Kurt Weill (1900–1950)
Carl Orff (1895–1982)

Der Zar lässt sich fotografieren / The Tsar wants his Photograph Taken
Opera buffa in one act
Libretto by Georg Kaiser
First performed February 18 1928, Neues Theater, Leipzig

Die Kluge / The Clever Woman
12 scenes
Libretto by the composer
First performed February 20  1943, Opera House, Frankfurt am Main!

Sung in German with German & English surtitles

There's a chamber music concert on June 4 to tie in with this new production.
Introductory talks (in German) in the Holzfoyer 30 mins before performances begin and on video (see above)

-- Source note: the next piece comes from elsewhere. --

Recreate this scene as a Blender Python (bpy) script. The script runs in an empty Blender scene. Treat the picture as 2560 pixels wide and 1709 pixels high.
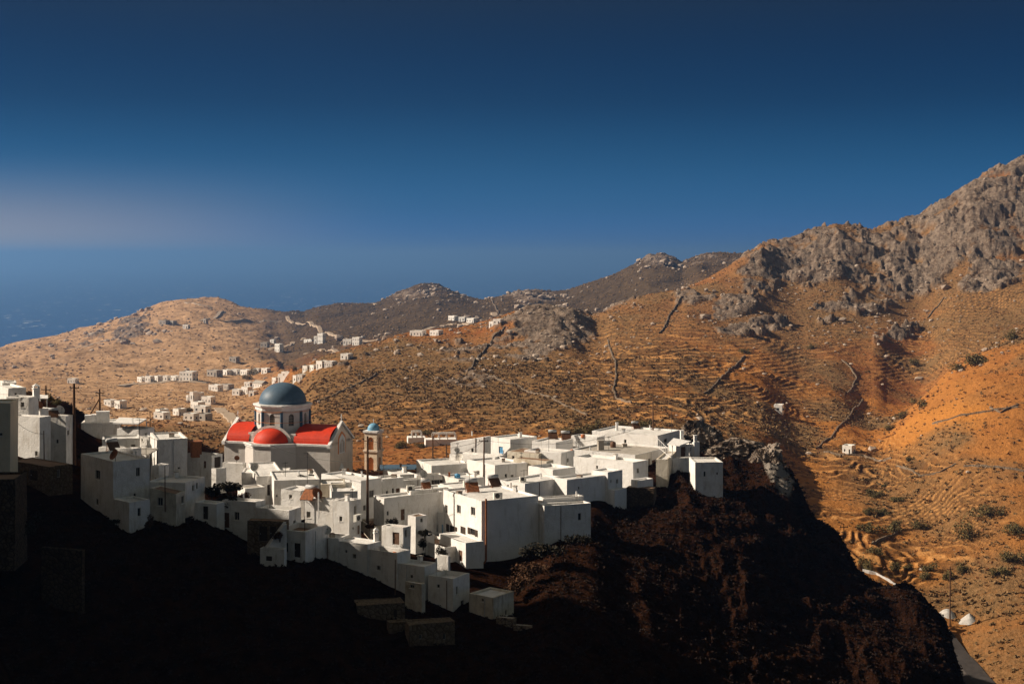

The Tsar wants his photo taken in Angèle’s Paris Studio – right away. A wish conveyed by telephone. A gang of conspirators get wind of this and want to jump at the chance to assassinate him. The revolutionaries get into the studio, overpower the photographer Angèle and install a pistol in her camera. When the Tsar enters with his companion he meets »bogus Angèle« – one of the assassins, pretending to be the photographer. A serious flirt begins, which teeters between real passion and life or death, although it’s not really clear who’s really in control. But before either of them can take a shot, the conspiracy is unearthed. The assassins manage to get away, the Tsar insists on his portrait.
If only the farmer had listened to His Clever Daughter ... she told him not to give a golden mortar – unearthed while working the land – to the King. But, duty bound, he handed it over, earning his suspicions instead of a reward: certain that the farmer has kept the pestle, he has him thrown into the tower. The King wants to test the farmer’s daughter’s cleverness. He gives her three riddles. If she can solve them, he’ll let her go otherwise, the noose awaits. Child’s play for the clever girl. The King’s so impressed that he makes her his wife.
A furious argument ensues between a man with a donkey and a man with a mule over a foal. They go before the King, to judge the case. The muleteer bribes anyone who might help him win – including three rogues dressed as judges, who comment gleefully on the King’s unfair ruling against the donkey owner, who reflects in despair on his situation. The clever girl appears, not revealing that she is, in fact, the Queen. She speaks to him kindly and says she might be able to turn the tide. When the clever girl admonishes the King about his unfair ruling he chucks her out, giving her a trunk in which she can take »whatever her heart treasures most« with her … Which is him, when he wakes up inside it after a sleeping potion his clever wife administered to him.

A delight in toying with different forms of theatre, traditions in story-telling and conventions of music theatre was something Kurt Weill and Carl Orff had in common.

While one wrote a comic opera with his The Tsar wants his Photograph Taken in 1928, the other created something amusing yet serious and meaningful with his Die Kluge / The Wise Woman in the 1940s, combining fairy tales, folk theatre and Bavarian humour.

Weill's turbulent one-act opera is about a Tsar who's about to be assassinated in a photographer's studio in Paris. A dangerous flirt begins between the aristocrat and one of the conspirators, who's passing herself off as a photographer called Angèle … Weill's Zeitoper (operas of life as we know it) combines popular music with innovations including a gramophone on which Tango Angèle, top of the charts back then, is played.

Carl Orff's piece is told in 12 scenes, with equal zest but in a very different style. He used the Grimms’ fairy tale of The Wise Farmer's Daughter, a story about a King and a clever girl which has be told in varying ways all over the world. The language he uses is radical and astutely primitive because he wanted make a powerful, vivid impression on stage. His palette of expression ranges from the spoken and rhythmical word to cantilena. The use of rhyming couplets evokes an artistic folkloric, which often turns into pastiche.

In Weill's »Tsar Opera« the story is commented on by a male chorus in top hats and tails, Orff's tale by three Shakespearean minstrel rogues – who the audience at the world premiere in Frankfurt in 1943 heard saying: »Tyranny carries a scepter a long way«.